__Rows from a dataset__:
▬▬▬▬▬▬▬▬▬▬

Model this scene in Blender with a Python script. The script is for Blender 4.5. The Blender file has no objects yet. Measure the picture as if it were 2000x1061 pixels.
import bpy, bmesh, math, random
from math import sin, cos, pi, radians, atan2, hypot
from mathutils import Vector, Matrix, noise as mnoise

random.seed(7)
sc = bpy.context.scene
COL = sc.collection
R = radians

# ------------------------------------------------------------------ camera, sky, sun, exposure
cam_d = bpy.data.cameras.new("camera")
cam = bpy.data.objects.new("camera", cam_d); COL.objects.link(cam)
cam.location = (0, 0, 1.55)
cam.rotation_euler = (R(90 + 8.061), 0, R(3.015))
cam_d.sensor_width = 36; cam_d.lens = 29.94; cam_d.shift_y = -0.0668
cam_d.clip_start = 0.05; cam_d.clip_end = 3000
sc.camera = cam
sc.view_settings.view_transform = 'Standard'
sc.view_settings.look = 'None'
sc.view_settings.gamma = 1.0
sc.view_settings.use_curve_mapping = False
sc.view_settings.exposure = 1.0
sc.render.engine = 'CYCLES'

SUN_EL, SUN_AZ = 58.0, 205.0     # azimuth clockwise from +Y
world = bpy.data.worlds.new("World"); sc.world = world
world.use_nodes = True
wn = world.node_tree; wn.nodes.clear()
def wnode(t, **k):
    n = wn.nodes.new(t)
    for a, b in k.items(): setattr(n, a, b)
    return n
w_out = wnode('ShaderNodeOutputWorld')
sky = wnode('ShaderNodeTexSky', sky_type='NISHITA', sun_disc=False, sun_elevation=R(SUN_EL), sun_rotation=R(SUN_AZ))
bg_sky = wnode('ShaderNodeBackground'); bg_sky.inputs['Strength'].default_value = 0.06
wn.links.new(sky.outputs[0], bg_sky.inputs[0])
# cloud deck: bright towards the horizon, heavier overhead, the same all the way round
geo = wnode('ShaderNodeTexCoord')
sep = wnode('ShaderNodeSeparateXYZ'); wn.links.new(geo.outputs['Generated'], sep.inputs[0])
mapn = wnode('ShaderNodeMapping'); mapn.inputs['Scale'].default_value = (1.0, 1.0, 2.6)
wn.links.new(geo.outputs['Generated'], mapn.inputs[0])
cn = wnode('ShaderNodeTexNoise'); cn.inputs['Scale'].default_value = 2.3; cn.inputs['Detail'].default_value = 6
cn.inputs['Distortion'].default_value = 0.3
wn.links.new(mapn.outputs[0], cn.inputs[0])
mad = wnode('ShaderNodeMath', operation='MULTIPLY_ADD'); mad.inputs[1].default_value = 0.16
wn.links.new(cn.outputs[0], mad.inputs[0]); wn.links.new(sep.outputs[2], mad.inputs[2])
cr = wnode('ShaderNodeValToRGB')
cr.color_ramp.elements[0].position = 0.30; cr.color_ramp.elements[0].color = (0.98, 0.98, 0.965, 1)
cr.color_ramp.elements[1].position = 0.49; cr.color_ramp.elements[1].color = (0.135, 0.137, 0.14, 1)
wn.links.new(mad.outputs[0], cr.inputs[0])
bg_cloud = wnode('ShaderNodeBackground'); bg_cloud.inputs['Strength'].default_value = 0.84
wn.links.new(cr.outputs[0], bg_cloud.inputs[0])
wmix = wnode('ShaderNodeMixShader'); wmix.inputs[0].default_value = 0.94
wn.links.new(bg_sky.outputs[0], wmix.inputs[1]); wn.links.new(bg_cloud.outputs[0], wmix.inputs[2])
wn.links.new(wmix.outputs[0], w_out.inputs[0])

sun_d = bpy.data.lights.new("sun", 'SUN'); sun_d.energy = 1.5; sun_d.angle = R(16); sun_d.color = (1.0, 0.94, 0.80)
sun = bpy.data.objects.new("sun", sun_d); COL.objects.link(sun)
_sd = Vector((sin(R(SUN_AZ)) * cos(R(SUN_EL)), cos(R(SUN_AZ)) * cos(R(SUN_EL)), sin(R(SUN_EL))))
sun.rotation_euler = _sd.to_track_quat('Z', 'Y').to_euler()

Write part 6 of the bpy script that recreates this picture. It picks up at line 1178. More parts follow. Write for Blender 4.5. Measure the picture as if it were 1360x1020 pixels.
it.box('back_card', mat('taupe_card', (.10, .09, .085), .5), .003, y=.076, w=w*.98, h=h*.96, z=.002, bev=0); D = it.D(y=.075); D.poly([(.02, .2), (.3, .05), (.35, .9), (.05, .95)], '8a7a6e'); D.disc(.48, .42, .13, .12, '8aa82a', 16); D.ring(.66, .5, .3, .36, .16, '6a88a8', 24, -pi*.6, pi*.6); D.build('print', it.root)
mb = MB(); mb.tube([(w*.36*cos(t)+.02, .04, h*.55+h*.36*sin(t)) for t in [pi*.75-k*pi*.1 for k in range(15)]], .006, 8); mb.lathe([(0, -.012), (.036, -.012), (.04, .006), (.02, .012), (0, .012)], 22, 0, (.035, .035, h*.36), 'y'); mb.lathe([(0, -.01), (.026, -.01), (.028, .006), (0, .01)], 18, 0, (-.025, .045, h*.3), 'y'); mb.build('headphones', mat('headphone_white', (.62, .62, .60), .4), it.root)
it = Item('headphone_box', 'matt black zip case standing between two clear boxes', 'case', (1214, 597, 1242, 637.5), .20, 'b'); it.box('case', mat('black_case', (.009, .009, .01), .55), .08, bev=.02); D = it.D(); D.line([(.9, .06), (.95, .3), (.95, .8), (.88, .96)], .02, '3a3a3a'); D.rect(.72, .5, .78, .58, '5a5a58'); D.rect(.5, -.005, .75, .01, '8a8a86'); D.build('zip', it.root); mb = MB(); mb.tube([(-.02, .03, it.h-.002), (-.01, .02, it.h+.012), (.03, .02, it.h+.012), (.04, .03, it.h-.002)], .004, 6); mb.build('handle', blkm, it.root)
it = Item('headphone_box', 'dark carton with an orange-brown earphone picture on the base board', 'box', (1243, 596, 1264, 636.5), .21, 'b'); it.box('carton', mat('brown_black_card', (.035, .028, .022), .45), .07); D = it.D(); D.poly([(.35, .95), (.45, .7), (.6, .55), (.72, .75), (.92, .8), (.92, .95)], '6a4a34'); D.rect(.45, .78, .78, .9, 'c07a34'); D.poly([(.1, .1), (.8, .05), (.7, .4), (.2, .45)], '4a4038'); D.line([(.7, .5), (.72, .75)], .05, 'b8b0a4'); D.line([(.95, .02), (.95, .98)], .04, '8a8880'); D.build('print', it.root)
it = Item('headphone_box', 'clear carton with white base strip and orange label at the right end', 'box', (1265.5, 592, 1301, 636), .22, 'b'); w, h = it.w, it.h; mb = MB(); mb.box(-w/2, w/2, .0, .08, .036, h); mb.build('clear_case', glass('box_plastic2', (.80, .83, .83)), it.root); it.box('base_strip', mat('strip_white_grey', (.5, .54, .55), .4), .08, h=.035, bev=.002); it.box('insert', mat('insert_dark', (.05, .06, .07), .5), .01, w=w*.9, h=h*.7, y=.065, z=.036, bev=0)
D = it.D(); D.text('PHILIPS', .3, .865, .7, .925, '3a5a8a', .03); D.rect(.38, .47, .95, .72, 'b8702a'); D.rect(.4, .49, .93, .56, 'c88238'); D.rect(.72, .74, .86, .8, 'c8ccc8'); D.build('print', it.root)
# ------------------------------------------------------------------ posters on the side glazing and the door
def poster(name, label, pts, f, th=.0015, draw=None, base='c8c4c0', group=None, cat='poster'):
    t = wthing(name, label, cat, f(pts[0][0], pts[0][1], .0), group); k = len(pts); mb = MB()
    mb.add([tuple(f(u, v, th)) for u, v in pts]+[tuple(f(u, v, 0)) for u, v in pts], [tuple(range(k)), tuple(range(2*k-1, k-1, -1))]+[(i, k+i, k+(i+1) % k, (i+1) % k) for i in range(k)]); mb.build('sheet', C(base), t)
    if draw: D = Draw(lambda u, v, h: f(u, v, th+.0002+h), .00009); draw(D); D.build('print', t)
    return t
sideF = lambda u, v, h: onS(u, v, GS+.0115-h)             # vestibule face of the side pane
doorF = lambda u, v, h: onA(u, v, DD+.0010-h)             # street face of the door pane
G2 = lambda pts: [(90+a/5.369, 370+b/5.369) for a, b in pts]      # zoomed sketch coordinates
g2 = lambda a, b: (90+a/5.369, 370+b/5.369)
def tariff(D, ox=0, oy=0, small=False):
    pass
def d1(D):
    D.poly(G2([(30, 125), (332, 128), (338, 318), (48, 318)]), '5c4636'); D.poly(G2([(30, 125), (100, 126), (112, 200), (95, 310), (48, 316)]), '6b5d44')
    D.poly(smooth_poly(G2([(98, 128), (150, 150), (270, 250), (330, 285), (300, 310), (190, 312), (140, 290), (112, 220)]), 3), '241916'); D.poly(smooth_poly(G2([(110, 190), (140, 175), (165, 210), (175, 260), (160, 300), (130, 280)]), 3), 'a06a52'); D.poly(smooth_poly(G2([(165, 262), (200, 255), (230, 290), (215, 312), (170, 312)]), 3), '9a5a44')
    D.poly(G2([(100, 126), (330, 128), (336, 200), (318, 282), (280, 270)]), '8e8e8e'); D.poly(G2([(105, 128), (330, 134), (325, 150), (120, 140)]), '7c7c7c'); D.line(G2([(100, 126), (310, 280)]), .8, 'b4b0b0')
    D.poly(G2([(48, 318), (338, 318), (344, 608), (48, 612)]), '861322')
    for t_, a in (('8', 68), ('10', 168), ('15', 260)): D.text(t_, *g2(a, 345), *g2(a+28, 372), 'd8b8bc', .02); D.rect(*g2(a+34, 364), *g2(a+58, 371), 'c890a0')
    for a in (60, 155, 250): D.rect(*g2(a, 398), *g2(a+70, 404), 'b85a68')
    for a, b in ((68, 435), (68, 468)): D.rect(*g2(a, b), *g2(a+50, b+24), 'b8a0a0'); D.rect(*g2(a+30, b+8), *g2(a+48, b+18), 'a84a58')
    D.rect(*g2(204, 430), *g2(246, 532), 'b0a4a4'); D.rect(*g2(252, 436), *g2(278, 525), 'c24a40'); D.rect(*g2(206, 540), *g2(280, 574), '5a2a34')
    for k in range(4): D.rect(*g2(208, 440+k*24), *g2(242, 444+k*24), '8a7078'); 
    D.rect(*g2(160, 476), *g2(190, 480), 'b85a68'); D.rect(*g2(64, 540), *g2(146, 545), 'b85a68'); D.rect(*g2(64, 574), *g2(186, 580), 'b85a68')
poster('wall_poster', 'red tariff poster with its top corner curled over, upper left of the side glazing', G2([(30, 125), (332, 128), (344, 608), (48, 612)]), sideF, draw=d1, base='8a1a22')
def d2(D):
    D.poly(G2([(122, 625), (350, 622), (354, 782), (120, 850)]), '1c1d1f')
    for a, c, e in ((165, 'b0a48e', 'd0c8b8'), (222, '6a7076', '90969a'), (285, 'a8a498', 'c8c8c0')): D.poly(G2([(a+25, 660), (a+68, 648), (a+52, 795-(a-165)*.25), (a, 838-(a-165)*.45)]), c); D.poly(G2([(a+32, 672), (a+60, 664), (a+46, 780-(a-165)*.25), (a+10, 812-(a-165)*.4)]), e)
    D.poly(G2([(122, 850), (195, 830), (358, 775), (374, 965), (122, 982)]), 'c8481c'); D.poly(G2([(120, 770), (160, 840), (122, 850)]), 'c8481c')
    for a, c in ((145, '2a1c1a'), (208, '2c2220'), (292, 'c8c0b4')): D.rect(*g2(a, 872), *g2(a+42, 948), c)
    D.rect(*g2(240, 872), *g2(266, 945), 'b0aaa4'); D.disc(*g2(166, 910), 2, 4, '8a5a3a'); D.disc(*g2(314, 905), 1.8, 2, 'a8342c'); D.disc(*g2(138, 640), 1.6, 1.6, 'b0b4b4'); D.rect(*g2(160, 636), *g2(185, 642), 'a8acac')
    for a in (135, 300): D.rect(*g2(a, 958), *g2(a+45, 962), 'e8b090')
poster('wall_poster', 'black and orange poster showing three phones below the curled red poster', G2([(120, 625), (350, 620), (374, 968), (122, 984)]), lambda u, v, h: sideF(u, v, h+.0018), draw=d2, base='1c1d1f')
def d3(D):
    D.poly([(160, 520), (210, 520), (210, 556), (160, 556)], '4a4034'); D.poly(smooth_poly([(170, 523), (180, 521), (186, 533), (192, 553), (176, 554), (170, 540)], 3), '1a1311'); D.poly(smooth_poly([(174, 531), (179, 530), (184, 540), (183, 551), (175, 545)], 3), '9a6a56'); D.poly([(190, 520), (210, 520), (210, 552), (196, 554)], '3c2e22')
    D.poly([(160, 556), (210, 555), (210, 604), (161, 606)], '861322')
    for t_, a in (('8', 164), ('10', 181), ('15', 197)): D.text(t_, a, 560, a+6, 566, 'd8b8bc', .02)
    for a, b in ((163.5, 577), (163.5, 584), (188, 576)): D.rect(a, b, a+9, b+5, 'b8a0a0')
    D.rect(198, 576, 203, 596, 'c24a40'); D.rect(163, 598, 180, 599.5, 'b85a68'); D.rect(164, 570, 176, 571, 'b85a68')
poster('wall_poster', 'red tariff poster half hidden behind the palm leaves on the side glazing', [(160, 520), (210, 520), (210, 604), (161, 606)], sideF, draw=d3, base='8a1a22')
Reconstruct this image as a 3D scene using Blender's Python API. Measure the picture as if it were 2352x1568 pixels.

▬▬▬▬▬▬▬▬▬▬

Print only the lines that run from the start of the listing to the line bearing "R = radians"; please keep the first line and that last one, exactly as they appear.

__Written reply__:
Model this scene in Blender with a Python script. The script is for Blender 4.5. The Blender file has no objects yet. Measure the picture as if it were 2000x1061 pixels.
import bpy, bmesh, math, random
from math import sin, cos, pi, radians, atan2, hypot
from mathutils import Vector, Matrix, noise as mnoise

random.seed(7)
sc = bpy.context.scene
COL = sc.collection
R = radians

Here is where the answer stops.